Friday, December 21, 2007

Serbia's self-defeating posture

This was in Guardian Comment is Free while I was travelling and attracted some 260 traditionall splenetic comments. Go and enjoy them!

Serbia's self-defeating posture
Independence for Kosovo is going to happen, despite Belgrade's strenuous objections
Ian Williams

All Ian Williams articles
About Webfeeds December 15, 2007 6:00 PM | Printable version
One of the peculiarities of Balkan politics is how leaders have photographic memories for events that took place centuries ago, but total amnesia about what happened recently. On the face of it, Belgrade's offer of almost complete autonomy as long as Kosovo and the rest of the world accept Serb sovereignty seems, if somewhat dottily obsessive, eminently placatory. But the essential claim that Kosovo is theirs because a Serb prince lost a battle to the Turks there 700 years ago, is a bit like the British claiming France because of Dunkirk.

In recent reality, the Kosovar Albanians have seen what use Serb nationalists have made of such residual claims: from Slobodan Milosevic's dissolution of Kosovo's autonomy and imposition of apartheid on Albanians there to his pogroms and ethnic cleansing just before the Nato intervention (which a Russian diplomat at the time described to me as "absolutely insupportable", before in effect going on to support it).

For better or worse (frankly mostly for worse) most post-second world war dissolutions have followed established provincial or state boundaries, without too much regard for local feeling. Those who talk about taking away the "Serbian" areas north of Mitrovica again tend to amnesia.

Those are areas that were ethnically cleansed of Albanians in 1999 and stayed that way with the connivance of the French foreign legion who stopped Albanians going across the bridge where the bridge watchers from the Dolce Vita café waited to assault any who dared.

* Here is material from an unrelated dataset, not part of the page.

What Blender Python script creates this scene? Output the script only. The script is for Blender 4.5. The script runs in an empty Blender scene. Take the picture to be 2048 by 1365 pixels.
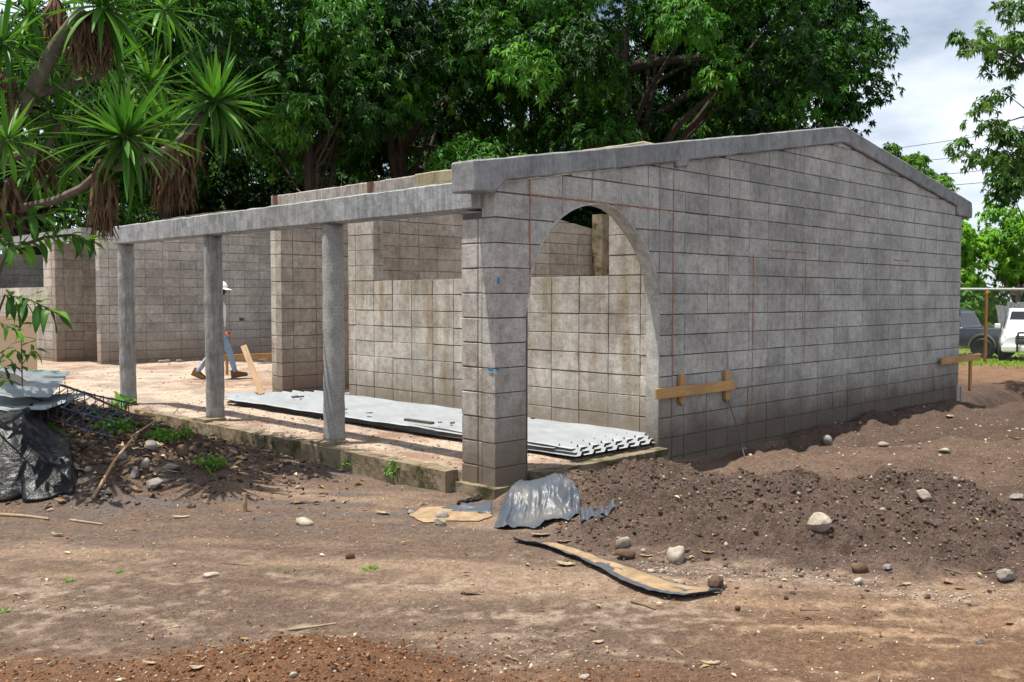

When I went I had a UN press pass, so they could not stop me, but assured me that they would not lift a finger if I were assaulted. In fact I had a good time and good coffee in the café and gave a radio interview to the local Serb station, telling them that, notwithstanding the legion, they should get used to it - UN security council resolution 1244 meant that this area was lost to Serbia.

As was clear at the time, the resolution implied eventual self-determination for Kosovo but tried to save Russian face by deciding "that a political solution to the Kosovo crisis shall be based on the general principles in annex 1 and as further elaborated in the principles and other required elements in annex 2", which in turn referred to the Rambouillet accords.

Those accords, which incidentally precluded partition, were hazed in another level of ambiguity, promising that within three years "an international meeting" would "determine a mechanism for a final settlement for Kosovo, on the basis of the will of the people, opinions of relevant authorities, each party's efforts regarding the implementation of this agreement and the Helsinki final act", which the Americans induced the KLA to sign on to by promising that it meant there would be a referendum.

After Rambouillet of course, Milosevic, assuming that with Sarajevo and Srebrenica behind him he was a modern day Achilles impenetrable to western weapons, went ahead with his ethnic cleansing and was overthrown after his defeat.

The old spiritual about Noah had a line about animals who went up two by two into the ark: "Said the ant to the elephant, 'who are you shovin'?" It came to mind at the self-deluding bluster from Belgrade about Kosovo, where successive nationalist worthies have warned of the terrible consequences of European acceptance of Kosovar independence - Serbia may not join the EU. Brussels is doubtless quaking with fear.

Even more preposterous is the military threat. Kostunica did not disagree with Milosevic for starting wars with his neighbours but for losing them. He has no intention of taking on the Kosovars, let alone Nato. The bellicose Serb nationalist militias would not be confronting and killing unarmed civilians this time.

Serbia and Russia are quoting the sanctity of security council resolutions. They would have been better off reading 1244 before they signed it to save Milosevic from the ground invasion that would have finished him off immediately.

If the leaders in Belgrade, not to mention Moscow, really cared about the Serbs in Kosovo, they would stop posturing about the fig leaf of Serb sovereignty and work to ensure the maximum EU, Nato and UN presence in a Kosovo under probationary independence. The genuine victimhood of Kosovar Albanians does not make them saints, any more than the crimes that some of them commit against the remaining Serbs mitigates Milosevic's deeds against them.

The best future in the region is for everyone to join the EU with its freedom of movement and shared citizenship.

Independence is going to happen, and Belgrade's threat to cut off diplomatic relations with the rest of Europe and the USA will have somewhat less effect than a declaration of war by the Duchy of Grand Fenwick.

2 comments:

Anonymous said...

Outrageously amateurish, uninformed and prejudiced for somebody with such experience.

Deadline Pundit said...

for the Milosevic fan club, there is no disagreement that is not motivated by either stupidity or evil. Agrippa manages to accuse me of being amateurish even while praising, albeit obliquely, my experience, and accuses me of prejudice without saying what it is that a I am prejudiced about!